Please use this identifier to cite or link to this item: https://www.um.edu.mt/library/oar/handle/123456789/136124
Title: Dynamics of visual attention revealed in foraging tasks
Authors: Kristjánsson, Tómas
Thornton, Ian M.
Chetverikov, Andrey
Kristjánsson, Árni
Keywords: Searching behavior
Visual learning
Visual perception
Visual communication
Issue Date: 2020
Publisher: Elsevier BV
Citation: Kristjánsson, T., Thornton, I. M., Chetverikov, A., & Kristjánsson, Á. (2020). Dynamics of visual attention revealed in foraging tasks. Cognition, 194, 104032. DOI: https://doi.org/10.1016/j.cognition.2019.104032
Abstract: Visual search tasks play a key role in theories of visual attention. But single-target search tasks may provide only a snapshot of attentional orienting. Foraging tasks with multiple targets of different types arguably provide a closer analogy to everyday attentional processing. Set-size effects have in the literature formed the basis for inferring how attention operates during visual search.

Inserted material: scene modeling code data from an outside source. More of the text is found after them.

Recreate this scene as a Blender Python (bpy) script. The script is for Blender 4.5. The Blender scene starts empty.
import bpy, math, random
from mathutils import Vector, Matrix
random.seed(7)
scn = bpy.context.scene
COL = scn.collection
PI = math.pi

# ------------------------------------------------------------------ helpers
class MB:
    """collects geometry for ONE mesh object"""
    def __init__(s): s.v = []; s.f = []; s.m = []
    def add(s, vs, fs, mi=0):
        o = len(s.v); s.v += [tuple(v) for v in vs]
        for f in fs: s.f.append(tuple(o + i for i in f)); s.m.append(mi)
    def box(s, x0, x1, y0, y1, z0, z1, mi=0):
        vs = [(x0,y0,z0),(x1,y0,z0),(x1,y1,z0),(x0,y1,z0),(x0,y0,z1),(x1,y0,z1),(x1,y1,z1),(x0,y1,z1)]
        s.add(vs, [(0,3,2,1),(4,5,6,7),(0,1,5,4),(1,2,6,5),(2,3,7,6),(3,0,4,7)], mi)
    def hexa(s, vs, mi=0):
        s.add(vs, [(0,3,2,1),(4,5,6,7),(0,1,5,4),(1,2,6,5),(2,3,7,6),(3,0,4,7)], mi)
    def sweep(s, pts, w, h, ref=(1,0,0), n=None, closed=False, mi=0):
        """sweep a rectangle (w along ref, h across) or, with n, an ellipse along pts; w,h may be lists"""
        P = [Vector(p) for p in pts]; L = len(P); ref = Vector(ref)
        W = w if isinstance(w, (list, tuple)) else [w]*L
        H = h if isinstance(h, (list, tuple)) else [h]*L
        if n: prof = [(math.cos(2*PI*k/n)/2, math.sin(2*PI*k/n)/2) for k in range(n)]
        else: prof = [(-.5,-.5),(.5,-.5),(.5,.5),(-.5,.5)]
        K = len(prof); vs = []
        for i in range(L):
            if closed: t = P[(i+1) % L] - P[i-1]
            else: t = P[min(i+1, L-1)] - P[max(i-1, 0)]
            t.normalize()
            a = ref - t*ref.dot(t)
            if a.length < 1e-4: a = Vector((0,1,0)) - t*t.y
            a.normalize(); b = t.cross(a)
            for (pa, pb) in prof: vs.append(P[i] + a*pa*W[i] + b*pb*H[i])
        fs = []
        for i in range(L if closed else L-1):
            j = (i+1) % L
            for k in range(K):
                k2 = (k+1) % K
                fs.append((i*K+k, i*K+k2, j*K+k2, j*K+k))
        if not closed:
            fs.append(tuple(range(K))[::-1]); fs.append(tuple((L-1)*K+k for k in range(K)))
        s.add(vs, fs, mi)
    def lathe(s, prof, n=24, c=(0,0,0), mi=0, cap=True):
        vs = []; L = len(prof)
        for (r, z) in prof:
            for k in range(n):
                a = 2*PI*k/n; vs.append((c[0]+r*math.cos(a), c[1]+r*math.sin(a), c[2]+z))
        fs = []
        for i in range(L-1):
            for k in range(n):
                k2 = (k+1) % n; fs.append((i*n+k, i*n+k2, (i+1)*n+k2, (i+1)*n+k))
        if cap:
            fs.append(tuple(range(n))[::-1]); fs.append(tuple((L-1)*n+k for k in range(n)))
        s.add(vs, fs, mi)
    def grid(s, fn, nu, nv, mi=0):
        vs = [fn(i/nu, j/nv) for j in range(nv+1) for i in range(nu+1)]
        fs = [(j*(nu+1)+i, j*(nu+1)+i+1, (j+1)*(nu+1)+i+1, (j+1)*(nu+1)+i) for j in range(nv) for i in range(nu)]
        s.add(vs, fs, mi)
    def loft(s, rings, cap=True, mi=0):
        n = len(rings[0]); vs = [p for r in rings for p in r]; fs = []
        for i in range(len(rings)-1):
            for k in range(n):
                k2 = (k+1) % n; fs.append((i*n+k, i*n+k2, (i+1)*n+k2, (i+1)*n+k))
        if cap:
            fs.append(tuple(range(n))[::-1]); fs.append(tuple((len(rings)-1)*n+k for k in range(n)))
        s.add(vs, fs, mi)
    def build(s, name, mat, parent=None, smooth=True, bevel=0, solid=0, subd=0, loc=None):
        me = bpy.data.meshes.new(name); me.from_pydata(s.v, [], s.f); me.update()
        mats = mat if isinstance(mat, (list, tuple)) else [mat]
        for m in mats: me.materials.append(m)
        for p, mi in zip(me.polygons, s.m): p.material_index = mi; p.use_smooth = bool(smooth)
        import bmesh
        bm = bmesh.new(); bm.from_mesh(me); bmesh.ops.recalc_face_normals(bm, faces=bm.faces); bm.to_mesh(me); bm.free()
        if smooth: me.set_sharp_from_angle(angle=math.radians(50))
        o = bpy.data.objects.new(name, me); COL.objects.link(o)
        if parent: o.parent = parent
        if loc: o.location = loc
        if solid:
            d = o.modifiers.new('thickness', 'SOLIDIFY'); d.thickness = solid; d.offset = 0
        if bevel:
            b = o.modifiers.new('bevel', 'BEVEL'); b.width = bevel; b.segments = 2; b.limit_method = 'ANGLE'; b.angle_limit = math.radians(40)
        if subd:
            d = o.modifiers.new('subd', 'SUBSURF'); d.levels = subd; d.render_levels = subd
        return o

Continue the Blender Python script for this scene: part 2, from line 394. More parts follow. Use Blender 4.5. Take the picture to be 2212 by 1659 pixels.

We therefore measured the effects of absolute set-size (constant target-distractor ratio) and relative set-size (constant set-size but target-distractor ratio varies) on foraging patterns during “feature” foraging (targets differed from distractors on a single feature) and “conjunction” foraging (targets differed from distractors on a combination of two features). Patterns of runs of same target-type selection were similar regardless of whether absolute or relative set-size varied: long sequential runs during conjunction foraging but rapid switching between target types during feature foraging. But although foraging strategies differed between feature and conjunction foraging, surprisingly, intertarget times throughout foraging trials did not differ much between the conditions. Typical response time by set-size patterns for single-target visual search tasks were only observed for the last target during foraging. Furthermore, the foraging patterns within trials involved several distinct phases, that may serve as markers of particular attentional operations. Foraging tasks provide a remarkably intricate picture of attentional selection, far more detailed than traditional single-target visual search tasks, and well-known theories of visual attention have difficulty accounting for key aspects of the observed foraging patterns. Finally, we discuss how theoretical conceptions of attention could be modified to account for these effects.